Ao descer a estes conselhos, não me baseio em situações estranhas, anormais ou complicadas. Sei de alguém que, para marcar os livros, usava uns papéis em que escrevia umas jaculatórias que o ajudassem a manter a presença de Deus. E entrou-lhe o desejo de conservar com carinho aquele tesouro, até que percebeu que se estava apegando a uns papeluchos de nada. Que belo modelo de virtude! Não me importaria de vos manifestar todas as minhas misérias, se vos servisse para alguma coisa. Levantei um pouco o véu porque talvez contigo se passe outro tanto: os teus livros, a tua roupa, a tua mesa, os teus… ídolos de quinquilharia.

Em casos como esses, recomendo-vos que consulteis o vosso diretor espiritual, sem ânimo pueril nem escrupuloso. Às vezes, bastará como remédio a pequena mortificação de prescindir do uso de alguma coisa durante uma breve temporada. Ou, noutra ordem, não morre ninguém se um dia renuncias ao meio de transporte que utilizas habitualmente e entregas como esmola a quantia poupada, mesmo que seja muito pouco dinheiro. De qualquer modo, se tens espírito de desprendimento, não deixarás de descobrir contínuas ocasiões, discretas e eficazes, de praticá-lo.

Depois de vos abrir a minha alma, preciso confessar-vos também que tenho um apego a que não quereria renunciar nunca: o de amar-vos de verdade a todos vós.

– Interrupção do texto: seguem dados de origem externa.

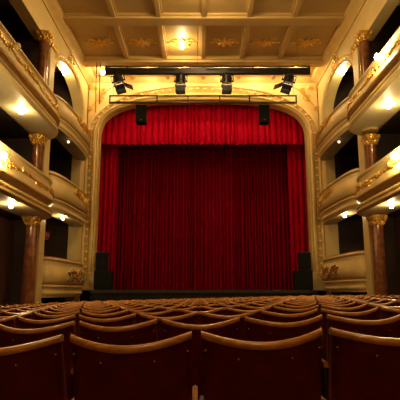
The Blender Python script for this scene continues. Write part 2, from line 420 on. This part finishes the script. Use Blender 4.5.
# ------------------------------------------------------------------ stage boxes (bow-fronted)
def bow(t):
    """t 0..1 along the front, near end to far end -> (y, offset)"""
    u = 2 * t - 1
    y = 17.2 + 2.32 * math.copysign(abs(u), u)
    off = 0.62 * (1 - abs(u) ** 3.0) ** (1 / 2.4) * (0.86 + 0.24 * t)
    return y, off
TS = [0.5 - 0.5 * math.cos(PI * i / 36) for i in range(37)]
def box_point(s, t, k, z):
    y, off = bow(t)
    yc = 17.2; y = yc + (y - yc) * (0.86 + 0.14 * k)
    return Vector((s * (W - 0.02 - off * k), min(y, 19.62), z))
def leaf_cluster(mb, s, t0, t1, kf, zf, n, sc):
    for i in range(n):
        t = t0 + (t1 - t0) * random.random(); z, k = zf(t)
        p = box_point(s, t, k, z); q = box_point(s, t + .01, k, z); tn = (q - p).normalized()
        nm = tn.cross(Vector((0, 0, 1))).normalized()
        if nm.x * s > 0: nm = -nm
        M = frame_from(nm)
        mb.blob(p + nm * 0.015, 0.085 * sc * random.uniform(.7, 1.3), 0.036 * sc, 0.05, M @ Matrix.Rotation(random.uniform(0, 6.28), 3, 'Z'), 6, 4)
BOXES = {0: (1.25, 1.42, 0.10), 1: (4.32, 1.42, 0.05), 2: (7.25, 1.22, 0.0)}
BPROF = [(.62, -0.0), (.76, 0.0), (.80, -.03), (.80, -.075), (.73, -.10), (.71, -.15), (.78, -.19), (.76, -.22),
         (.86, -.33), (.97, -.45), (1.04, -.58), (1.05, -.70), (.98, -.83), (.86, -.92), (.80, -.97), (.86, -.985), (.87, -1.03), (.80, -1.055),
         (.74, -1.11), (.70, -1.17), (.73, -1.20), (.78, -1.25), (.78, -1.29), (.70, -1.33), (.62, -1.42)]
def bprof(lv): return BPROF
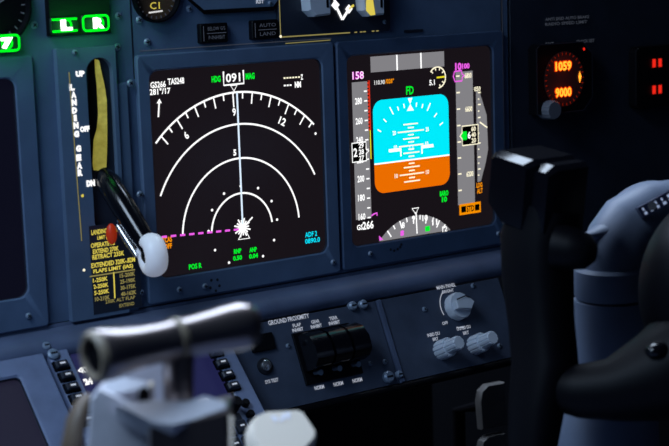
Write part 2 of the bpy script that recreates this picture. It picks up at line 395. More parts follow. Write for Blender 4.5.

Aprendi-o do melhor Mestre, e gostaria de seguir fidelissimamente o seu exemplo, amando sem limites as almas, a começar pelos que me rodeiam. Não vos comove essa caridade ardente - esse carinho - de Jesus Cristo, que o Evangelista nos revela ao designar um dos discípulos? Quem diligebat Iesus, aquele a quem Jesus amava.